El debut en el largometraje de Kei Chika-ura fue Complicity (2018), una historia sobre la construcción de una nueva vida por parte de un joven chino emigrado a Japón y que, a la sombra de unas costumbres y rituales nuevos y la ayuda de un anciano que se transforma poco a poco en una especie de figura paterna, acaba por reinventarse como persona. Cinco años después, Chika-ura regresa con un filme que sigue ahondando en el estilo distante e intenso que le caracteriza, con bastantes números para convertirse en un referente del cine nipón en los festivales. Ya se verá, `pero de momento en San Sebastián ya se ha llevado dos premios.
Great absence (2023) es una catarsis fílmica, una historia que surge tras la experiencia del director cuidando a un padre cuya mente se apaga por momentos y con el que no ha tenido prácticamente contacto durante años. Rodada en el mismo pueblo donde sucedió todo en la realidad, el guión entrelaza varias líneas de tiempo y las perspectivas de varios personajes (la segunda mujer del padre, el hijo de ésta, la esposa del protagonista...), reconstruyendo una relación padre-hijo, pero también los motivos de su distancia e incomprensión. Hasta alcanzar a explicar la intrigante escena con la que arranca la película. Bien contada, bien dosificados los hitos del drama, pero excesivamente pausada: que sí, que es muy propio de la cultura japonesa esa ceremoniosa calma, pero 150 minutos para un argumento tan mínimo y fácilmente anticipable, resulta excesivo.
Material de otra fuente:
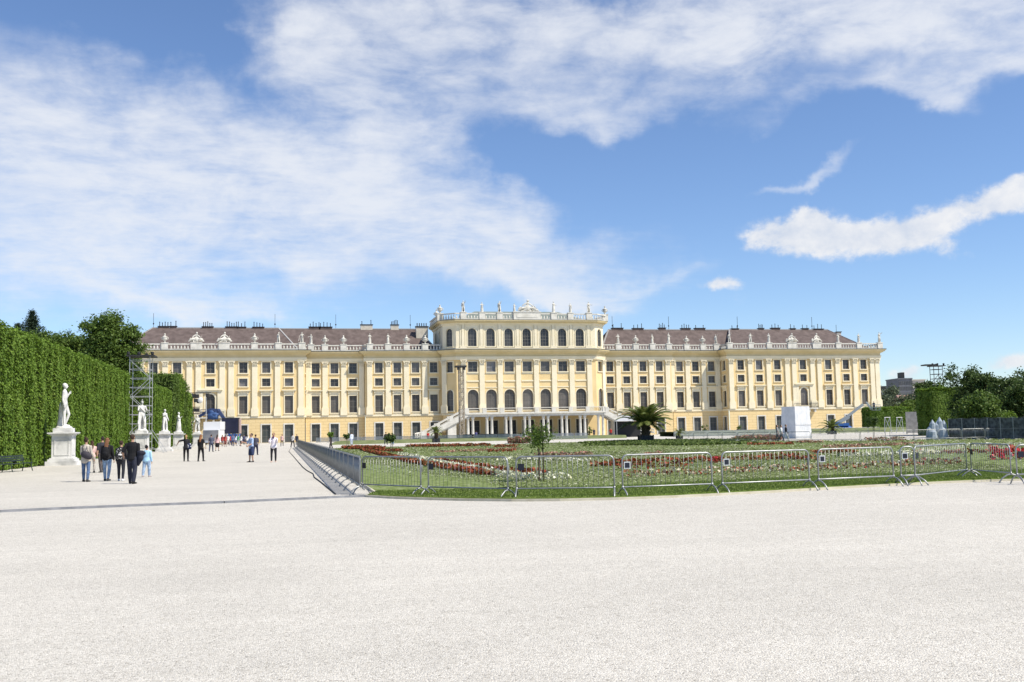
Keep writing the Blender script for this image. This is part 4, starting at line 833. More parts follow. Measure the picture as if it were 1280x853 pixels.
row('white', [(1050, 573.5), (1085, 572), (1125, 571), (1175, 569)], .55, .24, 40); row('white', [(1140, 561), (1180, 560), (1236, 559.6), (1290, 559)], .9, .25, 28); row('red', [(1135, 569.6), (1180, 568.8), (1236, 568), (1290, 567)], .5, .25, 40)
row('pink', [(1036, 561.6), (1065, 560.2), (1100, 558.6), (1150, 557)], 1.4, .22, 16, .12); row('bright', [(1237, 577), (1262, 576), (1290, 575.4)], .6, .62, 120, .11)
row('pink', [(932, 551.6), (946, 551), (959, 551.4)], 3.5, .55, 60, .18); row('red', [(935, 557.4), (965, 557), (992, 556.6)], 1.2, .2, 26, .12); row('pink', [(1000, 555), (1024, 554.4)], 1.5, .25, 26, .12)
row('mixed', [(1083, 552.6), (1130, 551.6)], 1.2, .35, 24, .14)
row('dark', [(740, 557.5), (800, 556.6), (860, 556.2), (900, 557)], 8, .16, 22, .2); row('dark', [(760, 554), (830, 553.4), (890, 553.8)], 12, .2, 18, .2)
for k, lst in ROWS.items():
    P = np.concatenate([a for a, b in lst]); s = np.concatenate([b for a, b in lst])
    tag(link('%s_flowers' % ('bedding_leaf' if k == 'dark' else {'red': 'red', 'white': 'white', 'mixed': 'red_and_white', 'pink': 'pink', 'bright': 'scarlet'}[k]), quads_mesh(k+'_flowers', leaf_quads(P, s, np.array([0, 0, .8]), 1.0, .8), FL[k])), kind='stuff')

# ------------------------------------------------------------------ barriers
steel = mat('galvanised_steel', (.25, .26, .265), (.36, .37, .375), scale=6, rough=.42, metal=.55, spec=.5)
plate_d = mat('dark_plate', (.015, .018, .03), rough=.4); plate_l = mat('pale_plate', (.55, .57, .58), rough=.5)
coverm = mat('grey_mesh_sheet', (.15, .17, .17), (.20, .225, .225), scale=1.6, rough=.85, alpha=.5); cover_pale = mat('pale_mesh_sheet', (.40, .43, .42), (.50, .53, .52), scale=.8, rough=.85, alpha=.58)
def barrier_meshes(w, H=1.07, low=False):
    seg = 5 if low else 8; r = .026 if low else .0215; c = .14; a, b, z0, z1 = .05, w-.05, .27, H-r
    loop = [(a, 0, z0), (a, 0, z1-c)]+[(a+c-c*math.cos(t), 0, z1-c+c*math.sin(t)) for t in np.linspace(0, PI/2, 5)][1:]+[(b-c+c*math.sin(t), 0, z1-c+c*math.cos(t)) for t in np.linspace(0, PI/2, 5)]+[(b, 0, z0)]
    mb = MB(); mb.tube(loop, r, seg); mb.tube([(a, 0, z0), (b, 0, z0)], r*.9, seg); fr = mb.mesh('frame', steel, True)
    mb = MB(); n = int((b-a)/.125)
    for k in range(1, n):
        x = a+(b-a)*k/n; mb.tube([(x, 0, z0), (x, 0, z1 if a+c < x < b-c else z1-.05)], .009 if low else .006, 4, cap=False)
    ba = mb.mesh('bars', steel, True); mb = MB()
    arc = [(0, -.34, .012), (0, -.25, .13), (0, -.12, .215), (0, 0, .245), (0, .12, .215), (0, .25, .13), (0, .34, .012)]
    mb.tube(arc, .02, seg); mb.bar((0, 0, .23), (0, 0, .30), .045)
    return fr, ba, mb.mesh('foot', steel, True)
BM = {}
mb = MB(); mb.box(-.085, .085, -.035, -.025, -.085, .085, 0); mb.box(-.062, .062, -.041, -.036, -.062, .062, 1); PLATE = mb.mesh('plate', [plate_l, plate_d])
mb = MB(); mb.box(-.08, .08, -.035, -.025, -.08, .08, 0); PLATE_D = mb.mesh('plate', [plate_d])
mb = MB(); mb.tube([(0, .05, -.09), (0, .05, .09)], .013, 6); mb.tube([(0, 0, -.07), (0, .05, -.07)], .012, 6); mb.tube([(0, 0, .07), (0, .05, .07)], .012, 6); HOOK = mb.mesh('hook', steel, True)
def barrier(a, b, label, group=None, plate=PLATE, cover=None, low=False, tilt=0.0, feet=(0, 1), foot_turn=0.0, H=1.07):
    a = Vector(a); b = Vector(b); w = round((b-a).length, 1); ang = math.atan2(b.y-a.y, b.x-a.x); key = (w, low, H)
    if key not in BM: BM[key] = barrier_meshes(w, H, low)
    fr, ba, ft = BM[key]; e = empty('crowd_barrier', (a.x, a.y, .05 if not cover and not low else 0.0), ang, label, 'barrier', group)
    if not cover and not low: e.location.z = .0
    e.rotation_euler = (tilt, 0, ang)
    link('frame', fr, e); link('bars', ba, e)
    for k in feet: link('foot', ft, e, ((.05, w-.05)[k], 0, 0), foot_turn*(1, -1)[k])
    if plate: link('plate', plate, e, (.17, 0, .80))
    if not low and not cover: link('hook', HOOK, e, (w-.05, 0, .74))
    if cover:
        k2 = (w, cover); link('mesh_cover', COVER[k2] if k2 in COVER else COVER.setdefault(k2, cover_mesh(w, cover)), e)
    return e
COVER = {}
def cover_mesh(w, cm):
    mb = MB(); nx, nz = 10, 5; rr = random.Random(2); g = [[(.015+(w-.03)*i/nx, -.034+rr.uniform(-.012, .012) if 0 < i < nx else -.034, .17+.93*j/nz) for i in range(nx+1)] for j in range(nz+1)]
    for j in range(nz):
        for i in range(nx): mb.quad(g[j][i], g[j][i+1], g[j+1][i+1], g[j+1][i])
    return mb.mesh('mesh_cover', cm)
def gp(x, y): return G(x, y)
FR = [((452, 617.5), (529, 621.5), 'bare steel crowd barrier at the corner next to the mesh covered row', PLATE_D), ((534, 621.8), (638.5, 625), 'bare steel crowd barrier before the two red and white flower rows', PLATE_D), ((643.5, 625), (770.5, 623.5), 'bare steel crowd barrier standing in front of the staked standard tree', PLATE_D),
      ((776.5, 623.2), (895, 618.5), 'bare steel crowd barrier left of the barrier below the white shrouded box, under the palm', PLATE), ((901.5, 618), (1015.5, 612.8), 'bare steel crowd barrier below the three passing people and white shrouded box', PLATE), ((1022, 612.4), (1119, 607.6), 'bare steel crowd barrier in front of the pink and white drifts, right of centre', PLATE)]
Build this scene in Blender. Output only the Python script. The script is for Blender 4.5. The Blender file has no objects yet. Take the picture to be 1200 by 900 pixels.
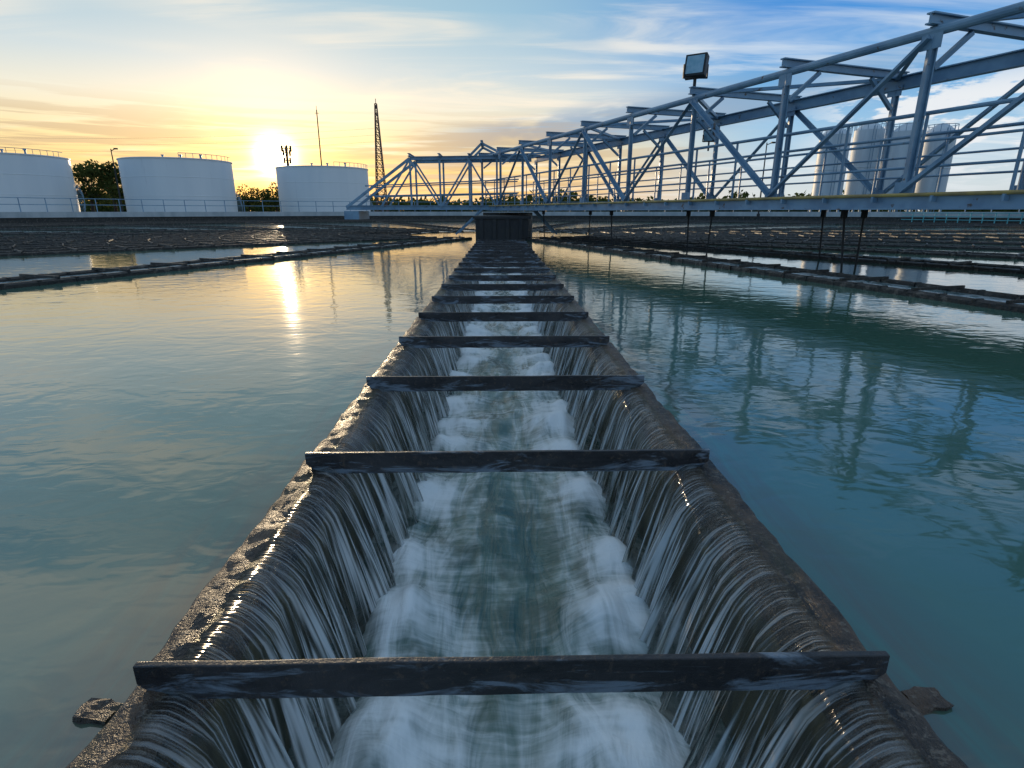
import bpy, bmesh, math, random
from mathutils import Vector, Matrix, noise
random.seed(7)
sc=bpy.context.scene
sc.view_settings.view_transform='Standard'
try: sc.view_settings.look='None'
except: pass
sc.view_settings.exposure=0
R=math.radians
# ------------------------------------------------------------ node helpers
def newmat(name):
    m=bpy.data.materials.new(name); m.use_nodes=True
    nt=m.node_tree; nt.nodes.clear()
    return m,nt
class NT:
    def __init__(s,nt): s.nt=nt
    def n(s,t,**k):
        nd=s.nt.nodes.new(t)
        for a,b in k.items(): setattr(nd,a,b)
        return nd
    def l(s,a,b): s.nt.links.new(a,b)
    def setin(s,sock,v):
        if v is None: return
        if isinstance(v,bpy.types.NodeSocket): s.l(v,sock)
        else: sock.default_value=v
    def math(s,op,a,b=None,c=None,clamp=False):
        nd=s.n('ShaderNodeMath',operation=op,use_clamp=clamp)
        s.setin(nd.inputs[0],a); s.setin(nd.inputs[1],b)
        if c is not None: s.setin(nd.inputs[2],c)
        return nd.outputs[0]
    def vmath(s,op,a,b=None):
        nd=s.n('ShaderNodeVectorMath',operation=op)
        s.setin(nd.inputs[0],a); s.setin(nd.inputs[1],b)
        return nd
    def mix(s,f,a,b,bt='MIX'):
        nd=s.n('ShaderNodeMixRGB',blend_type=bt)
        s.setin(nd.inputs[0],f)
        s.setin(nd.inputs[1],a if not isinstance(a,tuple) else (*a[:3],1))
        s.setin(nd.inputs[2],b if not isinstance(b,tuple) else (*b[:3],1))
        return nd.outputs[0]
    def ramp(s,f,stops,interp='LINEAR'):
        nd=s.n('ShaderNodeValToRGB'); cr=nd.color_ramp; cr.interpolation=interp
        while len(cr.elements)<len(stops): cr.elements.new(0.5)
        for e,(p,c) in zip(cr.elements,stops):
            e.position=p
            if not isinstance(c,tuple): c=(c,c,c)
            e.color=(*c,1)
        s.setin(nd.inputs[0],f)
        return nd.outputs[0]
    def mr(s,v,a,b,c=0.0,d=1.0,smooth=True):
        nd=s.n('ShaderNodeMapRange',interpolation_type='SMOOTHSTEP' if smooth else 'LINEAR')
        s.setin(nd.inputs[0],v)
        for i,x in enumerate((a,b,c,d)): s.setin(nd.inputs[i+1],x)
        return nd.outputs[0]
    def noise(s,vec,scale,detail=4,rough=.55,dist=0):
        nd=s.n('ShaderNodeTexNoise')
        if vec is not None: s.l(vec,nd.inputs['Vector'])
        nd.inputs['Scale'].default_value=scale; nd.inputs['Detail'].default_value=detail
        nd.inputs['Roughness'].default_value=rough; nd.inputs['Distortion'].default_value=dist
        return nd.outputs[0]
    def mapv(s,vec,scale=(1,1,1),rot=(0,0,0),loc=(0,0,0)):
        nd=s.n('ShaderNodeMapping'); s.l(vec,nd.inputs[0])
        nd.inputs['Scale'].default_value=scale; nd.inputs['Rotation'].default_value=rot
        nd.inputs['Location'].default_value=loc
        return nd.outputs[0]
    def bump(s,h,strength,dist=0.02,norm=None):
        nd=s.n('ShaderNodeBump'); s.l(h,nd.inputs['Height'])
        nd.inputs['Strength'].default_value=strength; nd.inputs['Distance'].default_value=dist
        if norm is not None: s.l(norm,nd.inputs['Normal'])
        return nd.outputs[0]
    def principled(s,color,rough=.5,metal=0,ior=1.45,normal=None,coat=0,spec=.5):
        p=s.n('ShaderNodeBsdfPrincipled')
        s.setin(p.inputs['Base Color'],color if not isinstance(color,tuple) else (*color,1))
        s.setin(p.inputs['Roughness'],rough); s.setin(p.inputs['Metallic'],metal)
        p.inputs['IOR'].default_value=ior
        p.inputs['Specular IOR Level'].default_value=spec
        if coat: p.inputs['Coat Weight'].default_value=coat; p.inputs['Coat Roughness'].default_value=.08
        if normal is not None: s.l(normal,p.inputs['Normal'])
        return p.outputs[0]
    def out(s,sh):
        o=s.n('ShaderNodeOutputMaterial'); s.l(sh,o.inputs[0])
    def pos(s): return s.n('ShaderNodeNewGeometry').outputs['Position']

def surf_mat(name,c1,c2,scale=6,rough=.6,rough2=None,metal=0,c3=None,c3amt=.6,bumpS=.3,bumpD=.01,coat=0,stretch=(1,1,1),detail=3):
    m,nt=newmat(name); N=NT(nt)
    p=N.mapv(N.pos(),stretch)
    f=N.noise(p,scale,detail,.6)
    col=N.mix(N.mr(f,.35,.65),c1,c2)
    if c3:
        g=N.noise(p,scale*2.7,3,.7)
        col=N.mix(N.mr(g,c3amt-.04,c3amt+.06),col,c3)
    r=N.mr(f,.3,.7,rough,rough2 if rough2 is not None else rough)
    if bumpS>.2:
        h=N.noise(p,scale*6,2,.6)
        N.out(N.principled(col,r,metal,normal=N.bump(h,bumpS,bumpD),coat=coat))
    else: N.out(N.principled(col,r,metal,coat=coat))
    return m

# ------------------------------------------------------------ mesh helpers
def link(ob,parent=None):
    sc.collection.objects.link(ob)
    if parent: ob.parent=parent
    return ob
def empty(name,loc=(0,0,0)):
    e=bpy.data.objects.new(name,None); e.empty_display_size=.2
    return link(e)
def obj(name,bm,mat,parent=None,smooth=False):
    me=bpy.data.meshes.new(name); bm.normal_update(); bm.to_mesh(me); bm.free()
    if mat: me.materials.append(mat)
    if smooth:
        for p in me.polygons: p.use_smooth=True
    return link(bpy.data.objects.new(name,me),parent)
def frame(a,b,up=Vector((0,0,1))):
    d=(b-a).normalized()
    if abs(d.dot(up))>.98: up=Vector((1,0,0))
    s=d.cross(up).normalized(); u=s.cross(d).normalized()
    return d,s,u
def extr(bm,a,b,prof,up=Vector((0,0,1))):
    a=Vector(a);b=Vector(b)
    d,s,u=frame(a,b,up)
    A=[bm.verts.new(a+s*x+u*y) for x,y in prof]
    B=[bm.verts.new(b+s*x+u*y) for x,y in prof]
    n=len(prof)
    for i in range(n):
        j=(i+1)%n
        bm.faces.new((A[i],A[j],B[j],B[i]))
    bm.faces.new(A[::-1]); bm.faces.new(B)
def box(bm,a,b,w,h,up=Vector((0,0,1))):
    extr(bm,a,b,[(-w/2,-h/2),(w/2,-h/2),(w/2,h/2),(-w/2,h/2)],up)
def ibeam(bm,a,b,w,h,t=.012):
    w/=2;h/=2
    extr(bm,a,b,[(-w,-h),(w,-h),(w,-h+t),(t/2,-h+t),(t/2,h-t),(w,h-t),(w,h),(-w,h),(-w,h-t),(-t/2,h-t),(-t/2,-h+t),(-w,-h+t)])
def angle(bm,a,b,w,t=.01,flip=1):
    extr(bm,a,b,[(0,0),(w*flip,0),(w*flip,t),(t*flip,t),(t*flip,w),(0,w)])
def tube(bm,a,b,r,n=8,r2=None):
    a=Vector(a);b=Vector(b); r2=r if r2 is None else r2
    d,s,u=frame(a,b)
    A=[];B=[]
    for i in range(n):
        t=2*math.pi*i/n; o=s*math.cos(t)+u*math.sin(t)
        A.append(bm.verts.new(a+o*r)); B.append(bm.verts.new(b+o*r2))
    for i in range(n):
        j=(i+1)%n; bm.faces.new((A[i],A[j],B[j],B[i]))
    bm.faces.new(A[::-1]); bm.faces.new(B)
def bbox(bm,x0,x1,y0,y1,z0,z1):
    box(bm,(x0,(y0+y1)/2,(z0+z1)/2),(x1,(y0+y1)/2,(z0+z1)/2),y1-y0,z1-z0)
def lin(a,b,n): return [a+(b-a)*i/(n-1) for i in range(n)]
def ring(bm,cx,cy,r0,r1,z0,z1,a0=0,a1=360,n=128):
    full=abs(a1-a0)>=360
    P=[]
    for i in range(n if full else n+1):
        t=R(a0+(a1-a0)*i/n); c,s=math.cos(t),math.sin(t)
        P.append([bm.verts.new((cx+r*c,cy+r*s,z)) for r,z in ((r0,z0),(r1,z0),(r1,z1),(r0,z1))])
    m=len(P)
    for i in range(m if full else m-1):
        j=(i+1)%m
        for k in range(4):
            l=(k+1)%4
            bm.faces.new((P[i][k],P[i][l],P[j][l],P[j][k]))
def n3(x,y,z=0): return noise.noise(Vector((x,y,z)))

# ------------------------------------------------------------ camera
cam=bpy.data.cameras.new('camera'); co=bpy.data.objects.new('camera',cam); link(co)
cam.lens=20; cam.sensor_width=36; cam.clip_start=.02; cam.clip_end=6000
co.location=(-.018,0,.637); co.rotation_euler=(R(90-16.9),0,R(-1.15))
sc.camera=co

# ------------------------------------------------------------ world
SAZ,SEL=-20.0,4.6
S=Vector((math.sin(R(SAZ))*math.cos(R(SEL)),math.cos(R(SAZ))*math.cos(R(SEL)),math.sin(R(SEL))))
w=bpy.data.worlds.new('World'); sc.world=w; w.use_nodes=True
w.node_tree.nodes.clear(); N=NT(w.node_tree)
tc=N.n('ShaderNodeTexCoord').outputs['Generated']
V=N.vmath('NORMALIZE',tc).outputs[0]
sep=N.n('ShaderNodeSeparateXYZ'); N.l(V,sep.inputs[0]); Z=sep.outputs[2]
dot=N.vmath('DOT_PRODUCT',V,tuple(S)).outputs['Value']
dotc=N.math('MAXIMUM',dot,0.0)
cool=N.ramp(Z,[(0,(.66,.70,.70)),(.05,(.58,.69,.76)),(.11,(.34,.56,.77)),(.18,(.11,.38,.74)),(.27,(.045,.26,.68)),(.5,(.09,.27,.52)),(1,(.18,.28,.40))])
warm=N.ramp(Z,[(0,(.88,.50,.17)),(.05,(.95,.60,.20)),(.10,(.93,.75,.40)),(.15,(.82,.79,.66)),(.20,(.56,.67,.72)),(.28,(.32,.53,.67)),(.45,(.30,.43,.52)),(1,(.20,.28,.38))])
wf=N.mr(dot,.70,.96)
base=N.mix(wf,cool,warm)
zz=N.math('ADD',Z,.10)
comb=N.n('ShaderNodeCombineXYZ')
N.l(N.math('DIVIDE',sep.outputs[0],zz),comb.inputs[0]); N.l(N.math('DIVIDE',sep.outputs[1],zz),comb.inputs[1])
P=comb.outputs[0]
c1=N.noise(N.mapv(P,(.55,2.2,1),(0,0,R(38)),(3.1,1.7,0)),1.0,6,.6,.9)
c2=N.noise(N.mapv(P,(.5,.7,1),(0,0,R(20)),(7.3,2.2,0)),1.0,3,.5,.4)
cm=N.math('MULTIPLY',N.mr(c1,.41,.66),N.mr(c2,.37,.56))
cm=N.math('MULTIPLY',cm,N.mr(wf,0,1,.72,.9),clamp=True)
ccol=N.mix(wf,(.76,.82,.87),(.97,.86,.70))
col=N.mix(cm,base,ccol)
az=N.math('ARCTAN2',sep.outputs[0],sep.outputs[1])
pb=N.n('ShaderNodeCombineXYZ'); N.l(N.math('MULTIPLY',az,3.0),pb.inputs[0]); N.l(N.math('MULTIPLY',Z,16.0),pb.inputs[1])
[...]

Protagonizada por Tatsuya Fuji, un célebre actor chino que ha acumulado un gran prestigio cultural y profesional y, también, por qué no, por haber interpretado uno de los roles principales de El imperio de los sentidos (1976), la cosa es que Great absence conmueve en algunos momentos, pero no los suficientes. Tampoco ayuda la rigidez del esquema dramático de recuerdo-recuperación-reinvención en el que se mueve el personaje del alter ego del director y que, desde casi el principio de la película, anuncia su más que previsible final.